# [EXERCISE DIRECTIONS]
Leaving out the pictures, retype the lines from the beginning of the listing through the line containing "rng = np.random.default_rng(7)".

# [AVAILABLE DATA]

** start **

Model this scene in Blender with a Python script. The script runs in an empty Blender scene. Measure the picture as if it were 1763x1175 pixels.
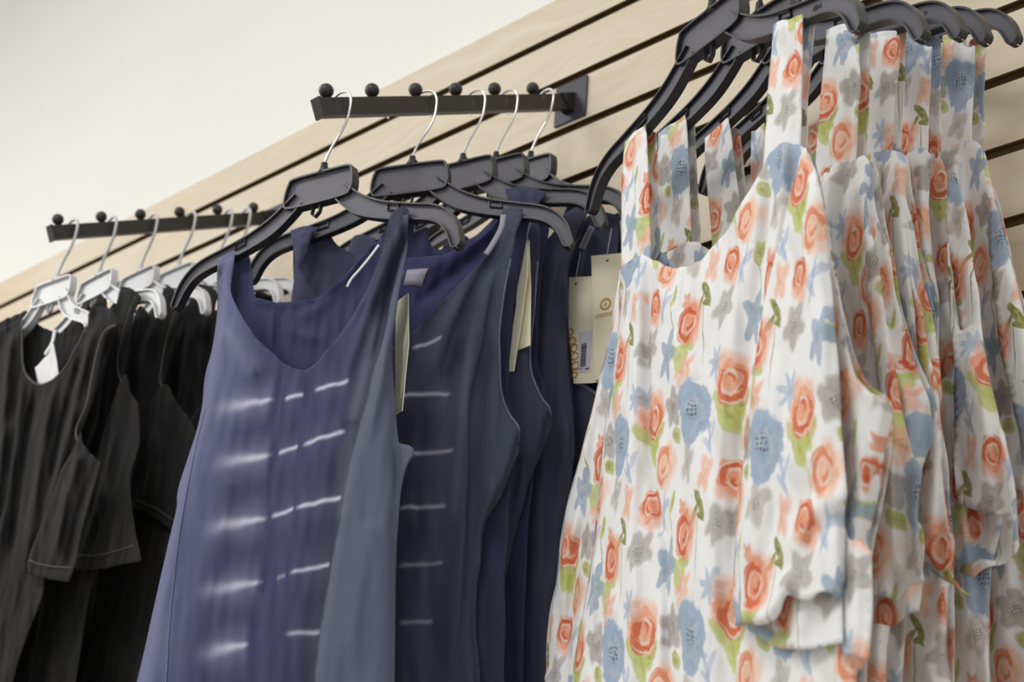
import bpy, bmesh, math, random
import numpy as np
from mathutils import Vector, Matrix, geometry
C = bpy.context.scene
COL = C.collection
random.seed(7)
rng = np.random.default_rng(7)

# ------------------------------------------------------------------ camera, world, lamps, exposure
CAM_R,CAM_U,CAM_B=[.724255,.686008,.069631],[.21923,-.324836,.920011],[.653753,-.651057,-.385657]
WALL_Y=1.1036
GROOVE_Z=2.4286
PLATE_B=(-1.0330,1.1036,2.3158)
PLATE_L=(-1.6563,1.1036,2.3344)
cam_d = bpy.data.cameras.new('camera')
cam = bpy.data.objects.new('camera', cam_d)
COL.objects.link(cam)
cam.matrix_world = Matrix(((CAM_R[0], CAM_U[0], CAM_B[0], 0), (CAM_R[1], CAM_U[1], CAM_B[1], 0), (CAM_R[2], CAM_U[2], CAM_B[2], 1.35), (0, 0, 0, 1)))
cam_d.sensor_width = 36
cam_d.lens = 2400 / 1763 * 36
cam_d.clip_start = 0.02
cam_d.dof.use_dof = True
cam_d.dof.focus_distance = 1.25
cam_d.dof.aperture_fstop = 7.5
C.camera = cam
C.view_settings.view_transform = 'Standard'
C.view_settings.look = 'None'
C.view_settings.gamma = 1
C.view_settings.use_curve_mapping = False
C.view_settings.exposure = 0.0

world = bpy.data.worlds.new('shop_ambient')
C.world = world
world.use_nodes = True
world.node_tree.nodes['Background'].inputs[0].default_value = (0.99, 1.0, 0.995, 1)
world.node_tree.nodes['Background'].inputs[1].default_value = 0.78

def area(name, loc, target, sx, sy, power, col=(1, 0.985, 0.96)):
    l = bpy.data.lights.new(name, 'AREA')
    l.shape = 'RECTANGLE'
    l.size, l.size_y, l.energy, l.color = sx, sy, power, col
    o = bpy.data.objects.new(name, l)
    COL.objects.link(o)
    o.location = loc
    d = Vector(target) - Vector(loc)
    o.rotation_euler = d.to_track_quat('-Z', 'Y').to_euler()
    return o
# fluorescent ceiling fittings of the shop, in front of the rack wall
area('ceiling_lamp', (-2.6, -0.9, 3.35), (-2.6, -0.9, 0), 1.2, 0.6, 30)
area('ceiling_lamp', (-0.6, -0.9, 3.35), (-0.6, -0.9, 0), 1.2, 0.6, 22)
area('ceiling_lamp', (-4.6, -0.9, 3.35), (-4.6, -0.9, 0), 1.2, 0.6, 46)

# ------------------------------------------------------------------ helpers
def lin(c):
    o = []
    for v in c[:3]:
        v = v / 255
        o.append(v / 12.92 if v <= 0.04045 else ((v + 0.055) / 1.055) ** 2.4)
    return (*o, 1)

class NT:
    """tiny helper for building node trees"""
    def __init__(s, tree): s.t = tree; s.n = tree.nodes; s.l = tree.links
    def set(s, sock, v):
        if v is None: return
        if hasattr(v, 'links') or isinstance(v, bpy.types.NodeSocket): s.l.new(v, sock)
        else:
            if sock.type == 'VECTOR' and isinstance(v, (int, float)): v = (v, v, v)
            sock.default_value = v
    def math(s, op, a, b=None, c_=None, clamp=False):
        n = s.n.new('ShaderNodeMath'); n.operation = op; n.use_clamp = clamp
        s.set(n.inputs[0], a); s.set(n.inputs[1], b); s.set(n.inputs[2], c_)
        return n.outputs[0]
    def vmath(s, op, a, b=None, c_=None, scale=None):
        n = s.n.new('ShaderNodeVectorMath'); n.operation = op
        s.set(n.inputs[0], a); s.set(n.inputs[1], b)
        if c_ is not None: s.set(n.inputs[2], c_)
        if scale is not None: s.set(n.inputs['Scale'], scale)
        return n.outputs['Value'] if op in ('LENGTH', 'DOT_PRODUCT', 'DISTANCE') else n.outputs[0]
    def mix(s, f, a, b, mode='MIX'):
        n = s.n.new('ShaderNodeMix'); n.data_type = 'RGBA'; n.blend_type = mode
        s.set(n.inputs[0], f); s.set(n.inputs[6], a); s.set(n.inputs[7], b)
        return n.outputs[2]
    def ss(s, v, lo, hi):
        n = s.n.new('ShaderNodeMapRange'); n.interpolation_type = 'SMOOTHSTEP'
        s.set(n.inputs[0], v); s.set(n.inputs[1], lo); s.set(n.inputs[2], hi)
        n.inputs[3].default_value = 0; n.inputs[4].default_value = 1
        return n.outputs[0]
    def noise(s, vec, scale, detail=2, rough=0.5, color=False):
        n = s.n.new('ShaderNodeTexNoise')
        s.set(n.inputs['Vector'], vec); n.inputs['Scale'].default_value = scale
        n.inputs['Detail'].default_value = detail; n.inputs['Roughness'].default_value = rough
        return n.outputs['Color'] if color else n.outputs[0]
    def ramp(s, f, stops):
        n = s.n.new('ShaderNodeValToRGB'); r = n.color_ramp
        while len(r.elements) < len(stops): r.elements.new(0.5)
        for e, (p, c) in zip(r.elements, stops): e.position = p; e.color = c
        s.set(n.inputs[0], f)
        return n.outputs[0]
    def uv(s, name='UVMap'):
        n = s.n.new('ShaderNodeUVMap'); n.uv_map = name
        return n.outputs[0]
    def xyz(s, v):
        n = s.n.new('ShaderNodeSeparateXYZ'); s.set(n.inputs[0], v); return n.outputs
    def comb(s, x=0, y=0, z=0):
        n = s.n.new('ShaderNodeCombineXYZ'); s.set(n.inputs[0], x); s.set(n.inputs[1], y); s.set(n.inputs[2], z); return n.outputs[0]

def newmat(name, col=(200, 200, 200), rough=0.6, metal=0.0, spec=0.5):
    m = bpy.data.materials.new(name); m.use_nodes = True
    b = m.node_tree.nodes['Principled BSDF']
    b.inputs['Base Color'].default_value = lin(col)
    b.inputs['Roughness'].default_value = rough
    b.inputs['Metallic'].default_value = metal
    b.inputs['Specular IOR Level'].default_value = spec
    return m, NT(m.node_tree), b

def bump(nt, b, h, strength, dist=0.001):
    n = nt.n.new('ShaderNodeBump'); n.inputs['Strength'].default_value = strength; n.inputs['Distance'].default_value = dist
    nt.set(n.inputs['Height'], h); nt.l.new(n.outputs[0], b.inputs['Normal'])

MAT = {}
# ------------------------------------------------------------------ plain materials, each with a little procedural variation
def plain(name, col, rough, metal=0.0, spec=0.5, var=0.12, scale=60, bmp=0.0):
    m, nt, b = newmat(name, col, rough, metal, spec)
    tc = nt.n.new('ShaderNodeTexCoord').outputs['Object']
    f = nt.noise(tc, scale, 3)
    c1 = lin([max(0, v * (1 - var)) for v in col]); c2 = lin([min(255, v * (1 + var)) for v in col])
    nt.l.new(nt.mix(f, c1, c2), b.inputs['Base Color'])
    if bmp: bump(nt, b, f, bmp)
    MAT[name] = m
    return m
plain('black_plastic', (34, 33, 37), 0.36, spec=0.55, var=0.06)
plain('black_plastic_web', (84, 82, 90), 0.5, spec=0.5, var=0.05, scale=900, bmp=0.15)  # web paler than rim: light caught on its face is painted into the colour
plain('white_plastic', (196, 197, 198), 0.3, spec=0.6, var=0.02)
plain('white_plastic_web', (186, 187, 188), 0.35, spec=0.6, var=0.02)
plain('chrome', (225, 225, 228), 0.18, metal=1.0, var=0.02)
plain('black_metal', (38, 35, 33), 0.38, spec=0.5, var=0.15, scale=300)
plain('plate_metal', (62, 60, 68), 0.4, metal=0.3, var=0.1)
plain('card', (244, 237, 208), 0.7, var=0.02)
plain('gold_ink', (196, 150, 62), 0.6)
plain('dark_ink', (60, 50, 62), 0.7)
plain('sticker', (214, 210, 222), 0.5, var=0.01)
plain('label_white', (225, 222, 218), 0.7, var=0.04)
plain('label_grey', (150, 146, 158), 0.6, var=0.08)
plain('ribbon', (215, 214, 216), 0.5, var=0.04)
plain('seam', (96, 100, 124), 0.8, var=0.2, scale=400)
plain('stitch', (222, 216, 212), 0.8, var=0.05, scale=400)
plain('blackhem', (62, 60, 60), 0.85, var=0.25, scale=300)
plain('wall_paint', (236, 235, 229), 0.8, var=0.012, scale=3, bmp=0.05)
plain('floor_tile', (170, 165, 155), 0.5, var=0.08, scale=4)
plain('thread', (220, 220, 225), 0.4, var=0.02)
plain('engraving', (34, 33, 38), 0.6)

# maple laminate on the slat wall
m, nt, b = newmat('maple', (225, 208, 180), 0.5)
tc = nt.n.new('ShaderNodeTexCoord').outputs['Object']
st = nt.vmath('MULTIPLY', tc, (1.2, 1, 22))
wob = nt.noise(nt.vmath('MULTIPLY', tc, (2.5, 1, 7)), 1.0, 3)
gr = nt.noise(nt.vmath('ADD', st, nt.comb(0, 0, nt.math('MULTIPLY', wob, 5.0))), 2.2, 5, 0.62)
fine = nt.noise(nt.vmath('MULTIPLY', tc, (8, 1, 260)), 1.5, 3)
f1 = nt.ramp(gr, [(0.3, lin((211, 193, 165))), (0.5, lin((219, 204, 180))), (0.72, lin((225, 212, 190)))])
blot = nt.ss(nt.noise(tc, 2.1, 2), 0.55, 0.8)
f2 = nt.mix(nt.math('MULTIPLY', blot, 0.35), f1, lin((214, 180, 130)))
f3 = nt.mix(nt.math('MULTIPLY', fine, 0.16), f2, lin((190, 160, 120)))
nt.l.new(f3, b.inputs['Base Color'])
MAT['maple'] = m
plain('groove_core', (112, 88, 56), 0.9, var=0.2, scale=200)

# ------------------------------------------------------------------ black garment-dyed fabric
m, nt, b = newmat('blackfab', (44, 42, 42), 0.9, spec=0.2)
uv = nt.uv()
a1 = nt.noise(nt.vmath('MULTIPLY', uv, (60, 9, 1)), 1.0, 5, 0.65)
a2 = nt.noise(uv, 700, 2)
cc = nt.ramp(a1, [(0.25, lin((18, 17, 18))), (0.55, lin((31, 30, 30))), (0.85, lin((56, 55, 53)))])
nt.l.new(nt.mix(nt.math('MULTIPLY', a2, 0.3), cc, lin((52, 49, 50))), b.inputs['Base Color'])
bump(nt, b, nt.noise(nt.vmath('MULTIPLY', uv, (50, 14, 1)), 1.0, 4), 0.6, 0.004)
b.inputs['Sheen Weight'].default_value = 0.03
MAT['blackfab'] = m

# ------------------------------------------------------------------ dyed blue jersey
def group_streak():
    g = bpy.data.node_groups.new('DyeStreak', 'ShaderNodeTree')
    itf = g.interface
    itf.new_socket('Vector', in_out='INPUT', socket_type='NodeSocketVector')
    itf.new_socket('A', in_out='INPUT', socket_type='NodeSocketVector')
    itf.new_socket('Dir', in_out='INPUT', socket_type='NodeSocketVector')
    for n_ in ('Len', 'Width', 'Amt', 'Tail'): itf.new_socket(n_, in_out='INPUT', socket_type='NodeSocketFloat')
    itf.new_socket('Mask', in_out='OUTPUT', socket_type='NodeSocketFloat')
    nt = NT(g); i = g.nodes.new('NodeGroupInput').outputs; o = g.nodes.new('NodeGroupOutput')
    p = nt.vmath('SUBTRACT', i['Vector'], i['A'])
    t = nt.math('DIVIDE', nt.vmath('DOT_PRODUCT', p, i['Dir']), i['Len'])
    px = nt.xyz(p); dx = nt.xyz(i['Dir'])
    perp = nt.math('ABSOLUTE', nt.math('SUBTRACT', nt.math('MULTIPLY', px[0], dx[1]), nt.math('MULTIPLY', px[1], dx[0])))
    # width grows softly towards the tail (t=0)
    tail = nt.math('MULTIPLY', nt.math('SUBTRACT', 1.0, t, clamp=True), i['Tail'])
    w = nt.math('MULTIPLY', i['Width'], nt.math('ADD', 1.0, nt.math('MULTIPLY', tail, 3.0)))
    core = nt.math('EXPONENT', nt.math('MULTIPLY', nt.math('POWER', nt.math('DIVIDE', perp, w), 2.0), -1.0))
    a0 = nt.ss(t, -0.12, nt.math('ADD', 0.12, nt.math('MULTIPLY', i['Tail'], 0.55)))
    a1 = nt.ss(t, 1.04, 0.90)
    core = nt.math('MULTIPLY', core, nt.math('SUBTRACT', 1.0, nt.math('MULTIPLY', tail, 0.45)))
    halo = nt.math('EXPONENT', nt.math('MULTIPLY', nt.math('POWER', nt.math('DIVIDE', perp, nt.math('MULTIPLY', i['Width'], 8.0)), 2.0), -1.0))
    halo = nt.math('MULTIPLY', halo, nt.math('ADD', 0.05, nt.math('MULTIPLY', i['Tail'], 0.16)))
    r = nt.math('MULTIPLY', nt.math('MULTIPLY', nt.math('ADD', core, halo), nt.math('MULTIPLY', a0, a1)), i['Amt'], clamp=True)
    nt.l.new(r, o.inputs['Mask'])
    return g
STREAK = group_streak()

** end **

# [TASK OUTPUT]
Model this scene in Blender with a Python script. The script runs in an empty Blender scene. Measure the picture as if it were 1763x1175 pixels.
import bpy, bmesh, math, random
import numpy as np
from mathutils import Vector, Matrix, geometry
C = bpy.context.scene
COL = C.collection
random.seed(7)
rng = np.random.default_rng(7)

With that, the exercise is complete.